Hence my question: what about the Province of Hong Kong Sheng Kung Hui? In their submission in response to the Nassau draft they strongly oppose the covenant. They do so, first, on the grounds that it would be a diminution of Anglican polity and of the diversity they value. They question its practicality and enforceability. Third, from their particular perspective as the only Anglican body in China,
During the years between 1984 and 1990, Archbishop Emeritus Peter Kwong, then Bishop of Hong Kong and Macao, worked tirelessly as a member of the Basic Law Drafting Committee. He succeeded not only in greatly contributing to the preservation of Hong Kong’s religious freedoms but also in forging close and enduring relationships with the senior officials of the State Administration for Religious Affairs (directly under the State Council of the PRC) and the leaders of the Three-Self Patriotic Movement (the only registered post-denominational Protestant Church in China), including its Chairman for many years, Bishop Ding Guangxun – the last Anglican bishop in China.
...
There is no doubt that the autonomous governance of our Church, together with the affectionate but non-interfering ties with the See of Canterbury and other churches of the Communion, sit easily with the familiar crystal-clear policies of the PRC government with respect to religious affairs.

HKSKH Anglicans are bound to approach any movement within the Anglican Communion towards the centralisation of power and governance with considerable reluctance and great caution.
That is to say: the Chinese government remains highly suspicious of all religious organizations and the chance of a sufficiently good working relationship between the HKSKH and the government will be jeopardised, probably destroyed, if the PRC government believe (whatever church lawyers say) that HKSKH is subordinate to foreign control. That perception will also be enough to disrupt, probably destroy, the currently good ecumenical relations.

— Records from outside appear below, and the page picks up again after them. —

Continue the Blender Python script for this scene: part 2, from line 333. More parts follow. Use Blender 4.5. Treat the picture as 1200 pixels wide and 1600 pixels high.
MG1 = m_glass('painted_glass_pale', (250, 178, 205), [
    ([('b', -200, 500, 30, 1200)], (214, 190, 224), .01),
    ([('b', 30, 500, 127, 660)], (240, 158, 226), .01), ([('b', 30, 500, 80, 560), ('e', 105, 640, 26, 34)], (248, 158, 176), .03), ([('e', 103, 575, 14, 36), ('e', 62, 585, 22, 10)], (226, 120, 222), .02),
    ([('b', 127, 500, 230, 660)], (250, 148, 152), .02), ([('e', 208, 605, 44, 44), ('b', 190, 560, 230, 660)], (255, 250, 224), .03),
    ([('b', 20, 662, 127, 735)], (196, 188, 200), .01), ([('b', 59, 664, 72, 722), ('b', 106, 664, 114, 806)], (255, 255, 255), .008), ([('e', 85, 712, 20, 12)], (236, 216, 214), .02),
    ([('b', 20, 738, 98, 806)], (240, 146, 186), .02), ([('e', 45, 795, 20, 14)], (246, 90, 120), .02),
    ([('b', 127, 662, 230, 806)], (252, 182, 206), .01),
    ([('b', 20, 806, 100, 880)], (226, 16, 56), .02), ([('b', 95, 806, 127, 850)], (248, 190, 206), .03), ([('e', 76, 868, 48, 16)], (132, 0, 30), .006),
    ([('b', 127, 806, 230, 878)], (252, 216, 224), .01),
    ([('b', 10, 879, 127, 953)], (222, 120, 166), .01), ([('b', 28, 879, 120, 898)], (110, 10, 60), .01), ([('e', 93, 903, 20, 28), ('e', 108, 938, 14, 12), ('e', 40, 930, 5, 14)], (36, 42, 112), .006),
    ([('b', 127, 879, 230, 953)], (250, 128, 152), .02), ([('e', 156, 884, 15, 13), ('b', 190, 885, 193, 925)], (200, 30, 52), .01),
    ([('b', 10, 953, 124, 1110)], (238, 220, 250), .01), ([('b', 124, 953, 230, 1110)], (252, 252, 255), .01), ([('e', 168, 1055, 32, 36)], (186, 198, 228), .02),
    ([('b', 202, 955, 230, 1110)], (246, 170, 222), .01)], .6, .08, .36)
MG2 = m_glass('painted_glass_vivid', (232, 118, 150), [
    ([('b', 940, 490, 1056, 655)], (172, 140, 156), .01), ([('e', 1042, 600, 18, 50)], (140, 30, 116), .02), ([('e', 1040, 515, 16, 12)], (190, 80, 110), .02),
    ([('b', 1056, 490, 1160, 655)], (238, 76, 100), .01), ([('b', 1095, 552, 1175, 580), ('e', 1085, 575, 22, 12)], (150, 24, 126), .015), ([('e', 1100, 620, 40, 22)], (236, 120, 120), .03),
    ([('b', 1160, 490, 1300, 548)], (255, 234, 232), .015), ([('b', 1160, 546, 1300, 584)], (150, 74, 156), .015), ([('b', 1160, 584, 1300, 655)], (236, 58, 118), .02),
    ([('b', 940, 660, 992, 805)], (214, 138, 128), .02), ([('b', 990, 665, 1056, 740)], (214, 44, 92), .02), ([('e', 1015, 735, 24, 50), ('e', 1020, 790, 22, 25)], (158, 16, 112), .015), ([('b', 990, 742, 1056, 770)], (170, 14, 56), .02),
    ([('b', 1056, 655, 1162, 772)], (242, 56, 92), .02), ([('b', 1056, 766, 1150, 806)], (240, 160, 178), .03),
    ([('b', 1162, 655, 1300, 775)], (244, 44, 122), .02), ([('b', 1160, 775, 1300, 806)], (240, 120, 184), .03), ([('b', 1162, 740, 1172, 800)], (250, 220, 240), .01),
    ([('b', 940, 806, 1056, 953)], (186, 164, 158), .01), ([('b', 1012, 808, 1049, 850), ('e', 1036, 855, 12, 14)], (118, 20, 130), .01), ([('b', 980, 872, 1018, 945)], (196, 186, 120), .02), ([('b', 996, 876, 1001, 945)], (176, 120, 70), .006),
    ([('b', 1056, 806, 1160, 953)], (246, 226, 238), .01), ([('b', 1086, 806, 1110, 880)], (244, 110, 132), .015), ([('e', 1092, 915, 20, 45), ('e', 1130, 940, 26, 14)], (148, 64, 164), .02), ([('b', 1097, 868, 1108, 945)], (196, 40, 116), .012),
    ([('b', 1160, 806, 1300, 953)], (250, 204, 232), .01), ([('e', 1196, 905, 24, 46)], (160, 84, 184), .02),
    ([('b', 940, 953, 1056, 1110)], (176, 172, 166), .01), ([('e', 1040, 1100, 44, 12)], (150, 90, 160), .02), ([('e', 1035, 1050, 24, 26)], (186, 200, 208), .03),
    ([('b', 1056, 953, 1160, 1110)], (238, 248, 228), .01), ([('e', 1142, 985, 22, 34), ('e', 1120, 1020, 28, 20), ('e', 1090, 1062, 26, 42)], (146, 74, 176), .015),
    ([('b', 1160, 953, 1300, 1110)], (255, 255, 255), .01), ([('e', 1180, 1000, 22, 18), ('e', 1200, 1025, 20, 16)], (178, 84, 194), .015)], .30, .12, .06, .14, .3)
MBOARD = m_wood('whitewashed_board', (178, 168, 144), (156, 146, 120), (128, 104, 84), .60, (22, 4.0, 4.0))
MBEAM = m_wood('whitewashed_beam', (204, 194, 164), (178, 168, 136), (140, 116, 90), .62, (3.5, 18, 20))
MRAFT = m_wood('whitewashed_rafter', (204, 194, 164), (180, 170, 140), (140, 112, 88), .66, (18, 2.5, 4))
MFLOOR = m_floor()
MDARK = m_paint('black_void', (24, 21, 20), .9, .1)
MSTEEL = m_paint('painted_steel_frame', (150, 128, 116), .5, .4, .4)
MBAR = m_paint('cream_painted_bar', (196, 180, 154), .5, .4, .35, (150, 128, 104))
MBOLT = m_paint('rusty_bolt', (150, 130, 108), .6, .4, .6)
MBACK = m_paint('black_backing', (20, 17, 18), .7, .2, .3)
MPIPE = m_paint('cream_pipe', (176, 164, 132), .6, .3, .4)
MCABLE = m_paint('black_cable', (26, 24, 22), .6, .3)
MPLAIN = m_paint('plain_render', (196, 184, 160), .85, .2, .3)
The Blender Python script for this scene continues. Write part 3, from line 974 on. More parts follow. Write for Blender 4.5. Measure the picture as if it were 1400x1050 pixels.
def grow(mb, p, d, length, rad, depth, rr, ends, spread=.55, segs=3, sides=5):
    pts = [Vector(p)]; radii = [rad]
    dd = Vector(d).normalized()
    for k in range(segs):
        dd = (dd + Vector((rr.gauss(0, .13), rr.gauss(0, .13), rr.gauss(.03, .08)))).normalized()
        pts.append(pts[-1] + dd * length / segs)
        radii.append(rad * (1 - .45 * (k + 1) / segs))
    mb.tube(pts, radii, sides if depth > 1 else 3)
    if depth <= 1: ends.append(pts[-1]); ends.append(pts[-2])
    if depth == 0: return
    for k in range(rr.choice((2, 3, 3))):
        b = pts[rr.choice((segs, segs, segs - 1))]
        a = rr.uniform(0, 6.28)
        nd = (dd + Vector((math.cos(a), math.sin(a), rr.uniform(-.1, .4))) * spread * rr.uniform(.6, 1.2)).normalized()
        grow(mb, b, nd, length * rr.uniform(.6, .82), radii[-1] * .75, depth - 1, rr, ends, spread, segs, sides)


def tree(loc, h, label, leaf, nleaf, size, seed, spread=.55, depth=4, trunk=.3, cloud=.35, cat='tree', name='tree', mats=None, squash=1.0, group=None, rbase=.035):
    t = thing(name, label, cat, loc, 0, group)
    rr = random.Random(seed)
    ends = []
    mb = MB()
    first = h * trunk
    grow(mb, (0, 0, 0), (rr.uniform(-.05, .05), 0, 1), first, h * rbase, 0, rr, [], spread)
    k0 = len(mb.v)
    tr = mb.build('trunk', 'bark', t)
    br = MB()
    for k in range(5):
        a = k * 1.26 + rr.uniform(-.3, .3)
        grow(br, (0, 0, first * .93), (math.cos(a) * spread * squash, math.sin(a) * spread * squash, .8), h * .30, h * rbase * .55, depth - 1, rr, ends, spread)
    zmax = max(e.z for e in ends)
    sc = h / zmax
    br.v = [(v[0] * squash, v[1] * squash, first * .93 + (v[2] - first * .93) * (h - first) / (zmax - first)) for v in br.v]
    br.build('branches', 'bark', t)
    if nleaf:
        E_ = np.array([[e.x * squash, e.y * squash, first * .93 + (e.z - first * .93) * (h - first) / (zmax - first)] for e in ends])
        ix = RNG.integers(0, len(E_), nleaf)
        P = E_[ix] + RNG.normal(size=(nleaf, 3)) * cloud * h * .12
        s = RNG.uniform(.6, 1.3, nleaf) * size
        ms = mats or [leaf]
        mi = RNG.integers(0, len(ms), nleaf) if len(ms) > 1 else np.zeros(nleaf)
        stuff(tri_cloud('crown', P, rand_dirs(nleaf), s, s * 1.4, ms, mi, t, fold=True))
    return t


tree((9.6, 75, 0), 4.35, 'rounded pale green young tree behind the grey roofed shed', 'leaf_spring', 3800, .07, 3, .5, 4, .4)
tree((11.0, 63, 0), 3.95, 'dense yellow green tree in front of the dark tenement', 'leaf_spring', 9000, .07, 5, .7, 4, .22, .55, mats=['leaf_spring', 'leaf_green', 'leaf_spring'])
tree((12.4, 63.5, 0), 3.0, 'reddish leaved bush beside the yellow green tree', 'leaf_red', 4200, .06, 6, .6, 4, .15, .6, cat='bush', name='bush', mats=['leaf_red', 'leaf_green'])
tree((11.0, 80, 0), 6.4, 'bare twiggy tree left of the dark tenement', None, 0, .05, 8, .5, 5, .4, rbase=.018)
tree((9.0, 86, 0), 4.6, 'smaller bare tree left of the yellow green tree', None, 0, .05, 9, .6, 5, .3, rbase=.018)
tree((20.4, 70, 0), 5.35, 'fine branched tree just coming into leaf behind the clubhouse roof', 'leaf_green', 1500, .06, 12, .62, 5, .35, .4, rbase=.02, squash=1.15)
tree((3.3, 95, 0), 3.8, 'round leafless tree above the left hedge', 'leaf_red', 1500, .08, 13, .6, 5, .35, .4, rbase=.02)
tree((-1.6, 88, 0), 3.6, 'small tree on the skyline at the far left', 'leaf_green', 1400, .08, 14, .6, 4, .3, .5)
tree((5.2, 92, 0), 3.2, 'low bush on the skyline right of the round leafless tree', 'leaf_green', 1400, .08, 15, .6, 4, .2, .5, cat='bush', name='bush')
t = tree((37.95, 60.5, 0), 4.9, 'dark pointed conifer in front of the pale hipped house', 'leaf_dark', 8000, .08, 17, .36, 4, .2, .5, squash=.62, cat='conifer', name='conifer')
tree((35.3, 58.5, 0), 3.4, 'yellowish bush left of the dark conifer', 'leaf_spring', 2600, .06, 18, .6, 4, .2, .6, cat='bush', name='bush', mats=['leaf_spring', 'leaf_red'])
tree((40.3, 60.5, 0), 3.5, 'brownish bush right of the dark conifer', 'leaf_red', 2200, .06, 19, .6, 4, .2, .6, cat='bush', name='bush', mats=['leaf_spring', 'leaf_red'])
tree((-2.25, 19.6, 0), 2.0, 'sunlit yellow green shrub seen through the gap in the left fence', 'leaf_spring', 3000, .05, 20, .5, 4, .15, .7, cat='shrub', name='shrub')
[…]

There is no mention of this dilemma in Doe's work. Is the covenant so important that it is worth sacrificing the HKSKH (or any province)?

Doe says, twice, that only 13 submissions out of a possible 44 were received. He also acknowledged that the United Churches (i.e. in full communion but not Anglican provinces) were ignored in the early stages of the process (the Lusitanian Church also, incidentally, strongly opposed the covenant). Yet the Covenant Design Group felt confident to ignore all submissions except those which helped refine the text. They neither went to each non-respondent province to ensure that they had a reply nor did they put any weight on the fact that 31 provinces abstained from the consultation. Normally, on such a critical question, such non-response would be fatal to the project or at least to its timetable. Yet they spoke as if they had the authority of the Communion to do so and were not going to have their self-imposed timetable disrupted.

The politics would seem to be clear: a small group with the backing of the Archbishop of Canterbury, are determined to drive this covenant through whatever the cost. Small and weak provinces can get out of the way.

Does conclusion is that to adopt the covenant would be 'a major historical development' (p. 213) that opposition is getting less (p. 217) and, last paragraph, that the covenant is no more than a well-trodden Christian path entirely consonant with scripture, tradition and reason and therefore Anglicans may be wholly reassured (pp. 220-221).

Sorry, Pluralist: you may be right about growing opposition but that's not currently killing the covenant. Doe's judgement will be more widely read and regarded as more weighty. The politics are less about numbers than about keeping the plough straight and not looking back at whatever chaos may be left in its wake.

1 comment:

  1. The point about Anglicanism is that it is neither a Church with a centralised magisterium nor is it a confessional denomination. An agreed covenant (and that is unlikely) would effectively make Anglicanism a confessional body like the Lutheran Church.

    Anglicanism is in fact 'conciliar' in nature and the bishop is 'the bishop in synod' and ergo we work our way through difficult periods of disagreement.